Pakistan has been moving to regulate its fast-growing crypto and digital assets market by bringing virtual asset service providers (VASPs) under a formal licensing regime. Officials say the push is aimed at curbing illicit transactions, improving oversight, and encouraging innovation in blockchain-based financial services.

“Participants reviewed opportunities to modernize Pakistan’s digital payments landscape, noting that blockchain-based systems could significantly reduce costs from the country’s $38 billion annual remittance flows,” the finance ministry said in a statement. 

“Discussions also emphasized building local talent pipelines to meet rising global demand for blockchain and Web3 skills, creating high-value employment prospects for Pakistani youth.”

Blockchain is a type of digital database that is shared, transparent and tamper-resistant. Instead of being stored on one computer, the data is kept on a distributed network of computers, making it very hard to alter or hack.

Web3 refers to the next generation of the Internet built using blockchain, focusing on giving users more control over their data, identity and digital assets rather than big tech companies controlling it.

Participants of the meeting also discussed sovereign debt tokenization, which is the process of converting a country’s debt such as government bonds, into digital tokens on a blockchain, the ministry said. 
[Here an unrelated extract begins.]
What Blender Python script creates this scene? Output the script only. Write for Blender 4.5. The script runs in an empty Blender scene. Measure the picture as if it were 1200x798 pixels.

Aurangzeb called for close coordination between the government, domestic banks and global exchanges to modernize Pakistan’s payment landscape.

Participants of the meeting also discussed considering a “time-bound amnesty” to encourage users to move assets onto regulated platforms, stressing the need for stronger verifications and a risk-mitigation system.

Pakistan has attempted in recent months to tap into the country’s growing crypto market, crack down on money laundering and terror financing, and promote responsible innovation — a move analysts say could bring an estimated $25 billion in virtual assets into the tax net.

In September, Islamabad invited international crypto exchanges and other VASPs to apply for licenses to operate in the country, a step aimed at formalizing and regulating its fast-growing digital market.